For an oldster like me, this is easy to remember. I was a milk delivery boy on a Sunday morning for “Bear Creek Dairy.” I began this job when I was 10½ years old in 1964. I delivered glass milk bottles and pint glass bottles of cream. Most folks got home-delivered milk and returned the bottles to porch milk boxes I visited beginning at 4 a.m. those mornings. Plastic milk cartons, plastic water bottles, are you kidding? Who would dream of it.

Today, nearly 10 billion tons of plastic waste is on the planet. Not even 1 billion tons gets sent to recycling. Whew. …

This either ends up in a landfill or gets washed into rivers, coastal bays, and then the ocean. Eventually this plastic starts breaking up into tiny bits of plastic (called microplastics, less than 1/5 inch in size). Beach sand, believe it or not, contains a rather high percentage of these microplastics. UV light and waves have broken them into these tiny bits. Small fish ingest them, shore-feeding birds ingest them, and they get the illusion of filling their bellies, but some of that food obviously offers them no nutritional value. Thus they feed more, waste more valuable energy to get the needed nutrition and the cycle continues. Sounds bad, correct?

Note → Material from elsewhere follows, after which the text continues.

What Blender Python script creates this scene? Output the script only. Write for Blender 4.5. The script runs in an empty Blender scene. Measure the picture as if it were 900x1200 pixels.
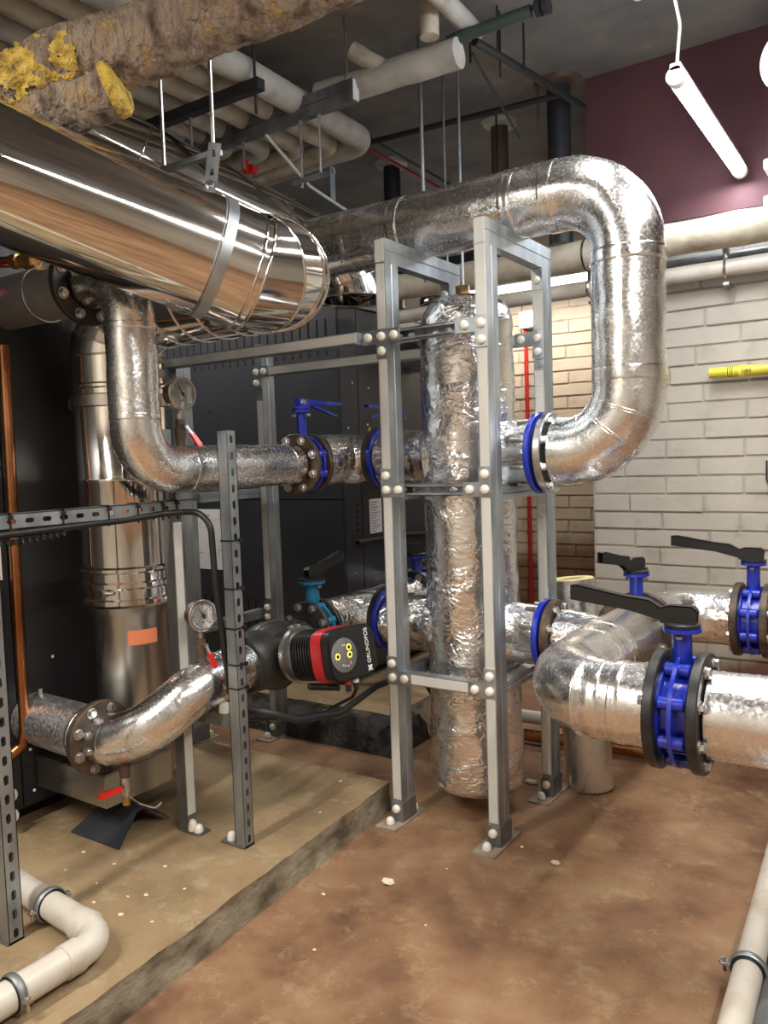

What can we do? Here is where I will get some negative feedback. I own and use two metal insulated mugs that go with me when I drive to the gym, to the store or work outside in the garden. I fill them with ice cubes and water or a flavored drink. I don’t know when I last used a disposable plastic water bottle. I am totally amazed on a trip to the grocery store where I see shopping carts filled with cases of water. The bottles are used (normally once) and thrown away.

Can you be that group of students and be satisfied with two points on your term paper? Can you not buy cases and cases of bottled water that you know ends up in a landfill, river, or ocean?

Someone working at a water bottling plant will want to lynch me. But back in the late ’50s or ’60s, didn’t the glass bottlers lose jobs or retool to plastic production. Let’s try to keep our resources around for our children and grandchildren. Let’s use less petrochemicals to make plastic, let’s return to more recyclable containers (glass) and take two minutes out of our days to fill one or two reusable mugs and begin making a dent in the billions of tons of plastic waste smothering our oceans and planets. Imagine what difference each small community, such as the Times News area and others throughout our state/country can make. Be that two-point term paper person, be satisfied with less so that all of us can gain a more viable and cleaner earth. Reduce, reuse, recycle …

Test Your Outdoor Knowledge: Beach sands on _____ are actually 15 % microplastics bits. A. Myrtle Beach, B. Hawaii’s Big Island, C. Jacksonville, Florida, D. Long Beach Island, New Jersey.

Last Week’s Trivia Answer: Surprisingly, birds like kingbirds and yellow-rumped warblers can shift from an insect eating diet in the summer and migration areas, to fruit in areas where they overwinter.

Contact Barry Reed at breed71@gmail.com.

Shorebirds, such as migrating semipalmated plovers, ingest microplastics along with the small organisms they seek on the sandy beaches. These microplastics contain plastic additives such as softeners and ultraviolet stabilizers. The long-term effects on birds or fish is still not known.
Ruddy turnstones, needing to fatten up like many other shorebirds for their migration, fill their gut with many microplastics and need to feed longer, waste more energy and ultimately expose themselves to danger while feeding longer. BARRY REED/SPECIAL TO THE TIMES NEWS
Make a one-time investment on some type of insulated mug which will last for countless years, eliminating your need for many plastic bottles that simply become nonbiodegradable garbage in landfills, roadsides and maybe worse, tiny microplastic wastes in our oceans and waterways.